Do you see yourself, in part, as a “Mormon historian,” given that you wrote your first two books on Utah/Mormon-related topics and have now issued this e-book on Mormons in the media? Do you have future plans to write on Mormons/Mormonism?

Actually, I’ve never considered myself a Mormon historian. I wear two main hats: environmental historian and historian of the American West. As a subset of the latter, I proudly think of myself as a historian of Utah (and will be contributing the first chapter to a forthcoming textbook on that subject). My discomfort with the label “Mormon historian” is not primarily political. It’s more about being aware of my limitations as a scholar. I have expertise in the peoples and landscapes of Utah, the Great Basin, and the Colorado Plateau. But when it comes to the history of Mormonism, there is such a high standard of scholarship! When I compare myself to the leading researchers in the field, past and present, I can really only claim to be an expert on Mormonism of the 1850s, and perhaps Mormon-Indian relations across the nineteenth century. My command of Church history is competent but hardly extraordinary.

Because I am an insider-outsider (in contradistinction to Jan Shipps, an outsider-insider), I enjoy a sideways view of Mormonism. Because I know enough–but not too much–about LDS history, I probably see certain things and make certain connections more easily than most insiders and outsiders. I enjoy being an interloper.

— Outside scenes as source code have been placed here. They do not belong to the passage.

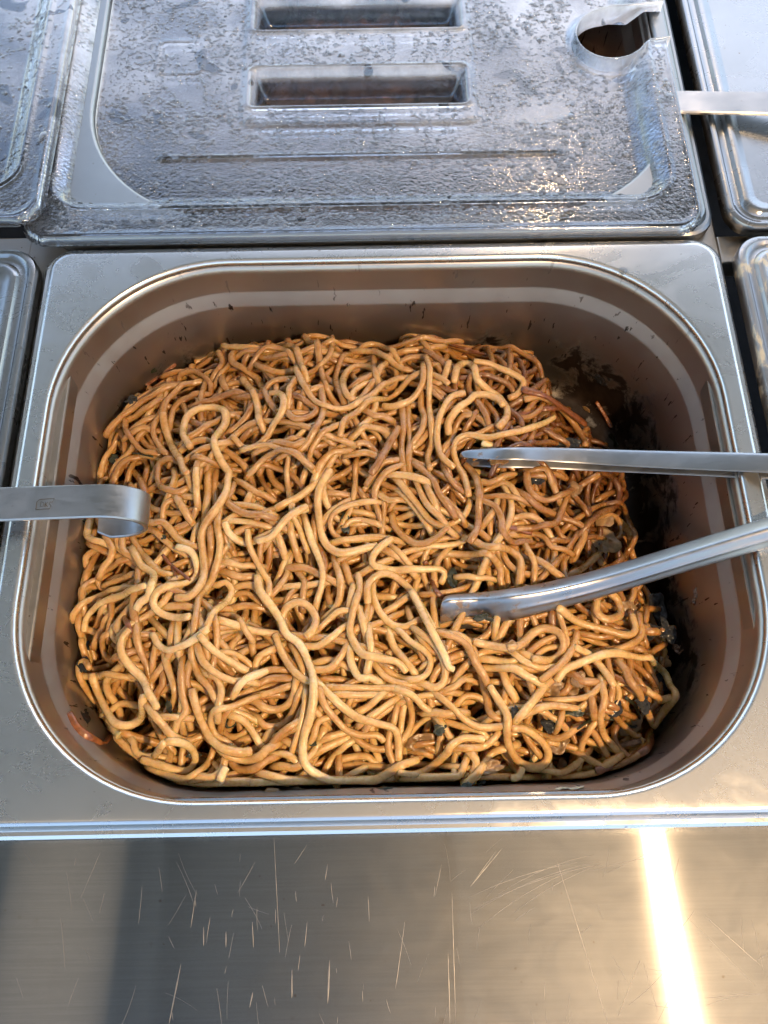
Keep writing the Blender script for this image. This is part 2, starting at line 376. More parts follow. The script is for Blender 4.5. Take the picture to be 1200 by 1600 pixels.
for k in range(26):
    x = rs.uniform(200, 760) if k < 18 else rs.uniform(20, 1180); y = rs.uniform(1330, 1600); L = rs.uniform(8, 45); a = rs.gauss(1.53, .16) if k < 60 else rs.uniform(0, 3.1)
    cs(x, y, x + L * math.cos(a), y + L * math.sin(a), rs.uniform(.0002, .0005), rs.uniform(-.1, .1))
for k in range(14): x, y = rs.uniform(740, 1190), rs.uniform(1310, 1590); a = rs.gauss(-.45, .35); L = rs.uniform(20, 110); cs(x, y, x + L * math.cos(a), y + L * math.sin(a), rs.uniform(.00012, .0003), rs.uniform(-.15, .15))
scratch_set('scratch_marks', items, cobj, M_scratch, CZ + .00004)
fr = join([box(.1500, .1682, .0128, .60, -.020, CZ), box(-.1780, -.1480, .0128, .60, -.020, CZ),
           box(-.62, .1678, .2560, .2810, -.0205, CZ - .0003), box(.1684, .62, .2580, .2745, -.021, CZ - .0002),
           box(-.62, -.50, .0128, .60, -.020, CZ), box(.50, .62, .0128, .60, -.020, CZ), box(-.62, .62, .60, .70, -.020, CZ)])
o = tag(link('counter_frame', mesh('counter_frame', *fr, smooth=False), M_frame), kind='structure')
bv = o.modifiers.new('bevel', 'BEVEL'); bv.width = .0008; bv.segments = 2
wl = join([box(-.60, .60, -.0, .62, -.185, -.18), box(-.61, -.60, 0, .62, -.18, -.023), box(.60, .61, 0, .62, -.18, -.023), box(-.6, .6, .62, .63, -.18, -.023), box(-.6, .6, -.01, 0, -.18, -.0225)])
tag(link('counter_well', mesh('counter_well', *wl, smooth=False), M_dark), kind='structure')

# paving round the stall, far below the counter, reaches to the horizon
me = mesh('ground', [(-60, -60, -.92), (60, -60, -.92), (60, 60, -.92), (-60, 60, -.92)], [(0, 1, 2, 3)], smooth=False)
tag(link('ground', me, simple('paving', (.32, .30, .27), .9, bscale=3)), kind='structure')
# awning over the stall: out of the picture, but the steel and the lids mirror its underside
CH = 1.25
cn = join([box(-1.9, 1.7, -.95, 1.40, CH, CH + .02), box(-1.9, 1.7, 1.40, 1.44, CH - .05, CH + .02)] + [box(x, x + .04, -.95, 1.40, CH - .035, CH - .001) for x in (-1.1, -.45, .12, .75)])
tag(link('stall_canopy', mesh('stall_canopy', *cn, smooth=False), M_canopy), kind='structure')

# ------------------------------------------------------------------ pans
PC = (0, .1331)       # centre of the front pan
INSET = [(2.5, 0), (1.0, -.0003), (0.2, -.0012), (0, -.0028), (-.6, -.021), (-.9, -.0220), (-3.6, -.0288), (-4.1, -.0305), (-8.0, -.085), (-8.6, -.090), (-11.0, -.0955), (-15.5, -.0992), (-21, -.1)]
def pan_inset(z):   # inset (m, positive inward) of the inner wall at height z
    zs = [q[1] for q in INSET][::-1]; iv = [-q[0] * .001 for q in INSET][::-1]
    return np.interp(z, zs, iv)
OHX, OHY, OR = .1525, .1229, .078
def stroke_mesh(name, lines, r, mat, parent, z, close=False):
    parts = []
    for L in lines:
        P = np.array([(x, y, z) for x, y in L]); T = np.gradient(P, axis=0)
        rings = []
        for p_, t_ in zip(P, T):
            t_ = t_ / (np.linalg.norm(t_) + 1e-9); s_ = np.cross(t_, (0, 0, 1))
            rings.append([tuple(p_ + r * (s_ * math.cos(a) + np.array([0, 0, .5]) * math.sin(a))) for a in np.linspace(0, 2 * math.pi, 6, endpoint=False)])
        parts.append(loft(rings, True, True))
    return link(name, mesh(name, *join(parts)), mat, parent)
def make_pan(cx, cy, label, fmat=None):
    root = empty('food_pan', (cx, cy, 0)); tag(root, label, 'pan')
    inner = [(-i * .001, z) for i, z in INSET[3:]]
    inner = [inner[0], (inner[0][0] * .7 + inner[1][0] * .3, inner[0][1] * .7 + inner[1][1] * .3)] + inner[1:]
    rings = [rrect(OHX - i, OHY - i, max(OR - i, .012), z, 20) for i, z in inner]
    rings += [rrect(.001, .001, .0008, -.1, 20)]
    # walls
    V, F = loft(rings[::-1], cap0=True); me_ = mesh('pan_body', V, F, sharp=50)
    b_ = link('pan_body', me_, M_inner, root)
    s = b_.modifiers.new('solid', 'SOLIDIFY'); s.thickness = .0009; s.offset = -1
    # flange
    fl = [rrect(OHX + d_, OHY + d_, OR + d_, z_, 20) for d_, z_ in ((0, -.0026), (0, -.0014), (.0001, -.0009), (.0003, -.0004), (.0006, -.0001), (.0010, .0001), (.0013, .0001))]
    fl += [rrect(.1570, .1262, .0108, .0001, 20), rrect(.1585, .1277, .0092, .0001, 20), rrect(.1590, .1282, .0087, .0001, 20)]
    for dx, z, rr in ((0, 0, .0085), (.0007, -.0004, .009), (.0018, -.0022, .010), (.0023, -.0034, .0105), (.0030, -.0038, .0112), (.0044, -.0038, .0125), (.0053, -.0044, .013), (.0056, -.0056, .0132), (.0054, -.0088, .013)):
        fl.append(rrect(.1592 + dx, .1284 + dx, rr, z, 20))
    V, F = loft(fl); o_ = link('flange', mesh('flange', V, F, sharp=28), fmat or M_pan, root)
    s = o_.modifiers.new('solid', 'SOLIDIFY'); s.thickness = .0008; s.offset = -1
    return root
pan = make_pan(*PC, 'deep steel pan full of noodles in the middle')
rpan = make_pan(0, PC[1] + .2715, 'steel pan behind the noodles, under the steamed-up clear lid', M_pan2)

# stamped marks on the front pan flange
def glyph(ch):
    arc = lambda cx, cy, rx, ry, a0, a1, n=12: [(cx + rx * math.cos(R(a0 + (a1 - a0) * i / n)), cy + ry * math.sin(R(a0 + (a1 - a0) * i / n))) for i in range(n + 1)]
    G = {'G': [arc(.35, .5, .35, .5, 50, 330) + [(.68, .45), (.42, .45)]], 'N': [[(0, 0), (0, 1), (.6, 0), (.6, 1)]], '1': [[(.05, .75), (.3, 1), (.3, 0)]],
         '/': [[(0, 0), (.5, 1)]], '2': [arc(.3, .72, .28, .28, 170, -40) + [(0, 0), (.6, 0)]], '0': [arc(.3, .5, .3, .5, 0, 360, 20)],
         'O': [arc(.5, .5, .62, .62, 0, 360, 28), arc(.5, .5, .34, .34, 50, 310)], 'C': [arc(.45, .5, .5, .55, 60, 300)]}
    return G[ch]
def text_lines(rows, h, org, ang, sp=.95):
    out = []
    for txt, u0, v0 in rows:
        u = u0
        for ch in txt:
            if ch == ' ': u += h * .5; continue
            for L in glyph(ch):
                q = []
                for a, c_ in L:
                    X, Y = rot2(u + a * h, v0 + c_ * h, ang); q.append((org[0] + X, org[1] + Y))
                out.append(q)
            u += h * sp * (1.25 if ch in 'OC' else .95)
    return out
p0 = bp(1052, 418, 0)
ln = text_lines([('GN', .006, .0025), ('1/2', -.0085, -.0035 + .006), ('100', .0085, -.0085), ('OC', .010, -.0205)], .0062, (p0[0] - PC[0] - .002, p0[1] - PC[1]), R(-40))
stroke_mesh('capacity_stamp', ln, .00014, M_groove, pan, .0001)
def pxl(*pts, z=0.0, root=PC):
    o_ = []
    for x, y in pts:
        q = bp(x, y, z); o_.append((q[0] - root[0], q[1] - root[1]))
    return o_
LG = [pxl((23, 1162), (62, 1206)), pxl((0, 1230), (18, 1254)), pxl((4, 1227), (16, 1243)), pxl((16, 1235), (20, 1240)), pxl((25, 1209), (38, 1223)), pxl((31, 1207), (41, 1219)), pxl((38, 1201), (45, 1209)),
      pxl((2, 1192), (18, 1206)), pxl((8, 1187), (22, 1199)), pxl((17, 1180), (27, 1190)), pxl((62, 1206), (36, 1231))]
stroke_mesh('maker_stamp', LG, .00022, M_pan, pan, .0001)
# water drop on the far flange
def blob(name, loc, r, mat, parent=None, flat=.5, seed=0, rough=.0, sub=2, stretch=(1, 1)):
    bm = bmesh.new(); bmesh.ops.create_icosphere(bm, subdivisions=sub, radius=1)
    for v in bm.verts:
        k = 1 + rough * mnoise.noise(v.co * 1.7 + Vector((seed, seed * 2, 0)))
        v.co = Vector((v.co.x * r * k * stretch[0], v.co.y * r * k * stretch[1], v.co.z * r * k * flat))
    me_ = bpy.data.meshes.new(name); bm.to_mesh(me_); bm.free()
    me_.polygons.foreach_set('use_smooth', [True] * len(me_.polygons))
    return link(name, me_, mat, parent, loc)
q = bp(973, 424, 0); tag(blob('water_drop', (q[0], q[1], .0004), .0023, M_water, None, .5), 'clear water drop beside the pan opening, on the far flange', 'water drop')

# flat steel lids of the neighbouring pans
def steel_lid(cx, cy, hx, hy, label, mat, z0=.001, r=.014, rz=0.0):
    root = empty('steel_lid', (cx, cy, z0), rz); tag(root, label, 'lid', 'flat steel lids over the neighbouring pans')
    pr = [(0, -.0070, 0), (0, -.0020, 0), (.0006, -.0006, 0), (.0018, 0, 0), (.0032, -.0002, 0), (.0044, -.0016, 0), (.0060, -.0020, 0), (.0076, -.0016, 0), (.0088, .0002, 0), (.0104, .0008, 0), (.0125, .0003, 0), (.0150, -.0004, 0), (.0155, -.0004, 0), (.030, -.0005, 0)]
    rings = [rrect(hx - i, hy - i, r - i * .55, z, 14) for i, z, _ in pr] + [rrect(.002, .002, .0015, -.0008, 14)]
    V, F = loft(rings, cap1=True); o_ = link('lid_plate', mesh('lid_plate', V, F, sharp=35), mat, root)
    s = o_.modifiers.new('solid', 'SOLIDIFY'); s.thickness = .0009; s.offset = -1
    return root
steel_lid(.171 + .088, .1330, .088, .1330, 'scratched steel lid with beige stains, right of the noodle pan', M_lid)
l2 = steel_lid(.1712 + .088, .2705 + .14, .088, .140, 'pale steel lid at the far right under the flat handle', M_lid2)
steel_lid(-.1672 - .088, .1330, .088, .1325, 'dull steel lid left of the noodle pan, below the hooked handle', M_lid2)
# curved weld line seen on far right lid: a raised rim of its spoon cut-out
lw = []
for a in np.linspace(R(200), R(250), 14): lw.append((.030 + .060 * math.cos(a), -.012 + .060 * math.sin(a)))
stroke_mesh('pressed_line', [lw], .0007, M_lid2, l2, -.0004)

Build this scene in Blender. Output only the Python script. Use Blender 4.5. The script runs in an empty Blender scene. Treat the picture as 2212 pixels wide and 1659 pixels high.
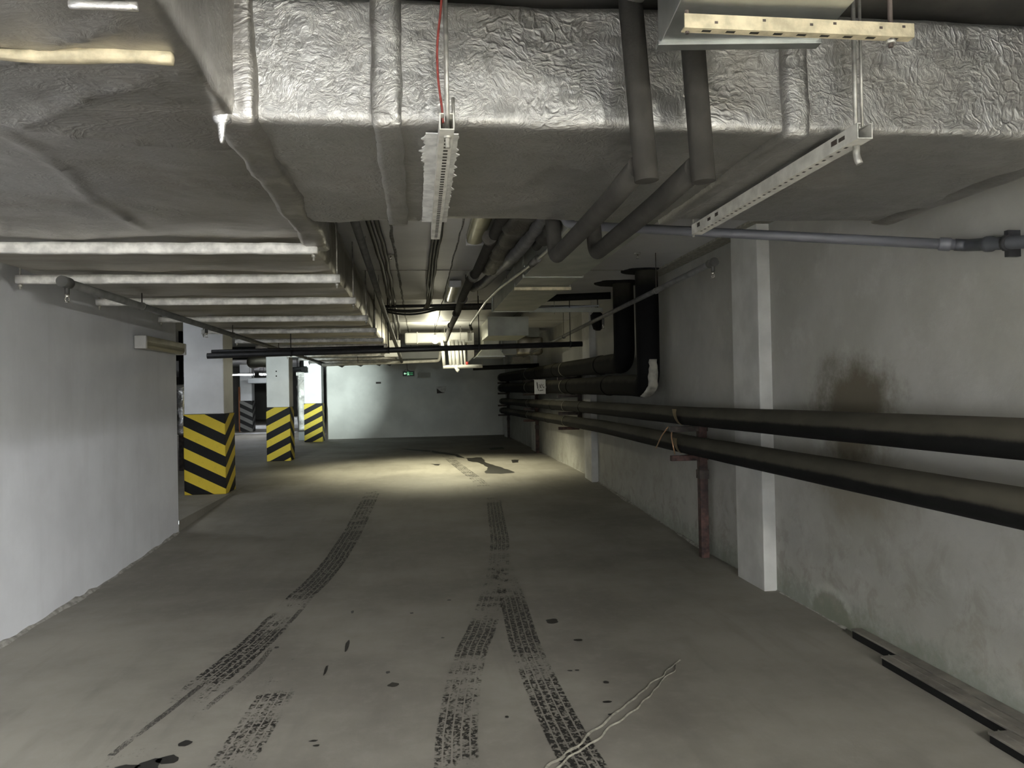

In addition to my two main fields (environmental, western), I aspire to be a cultural critic with a broad purview, including religion. For example, I recently wrote an essay on yoga for Reviews in American History. Earlier I wrote a review of The Book of Mormon (the musical) for Religion Dispatches. Mormons in the Media falls in this category of cultural criticism.

After the upcoming revision of my e-book, I don’t anticipate doing another Mormon (or even western) project in the foreseeable future. My next couple of book projects will take me toward the global history of science and technology. But who knows: maybe someday, in my “senior years” as a scholar, I’ll come back home, as they say.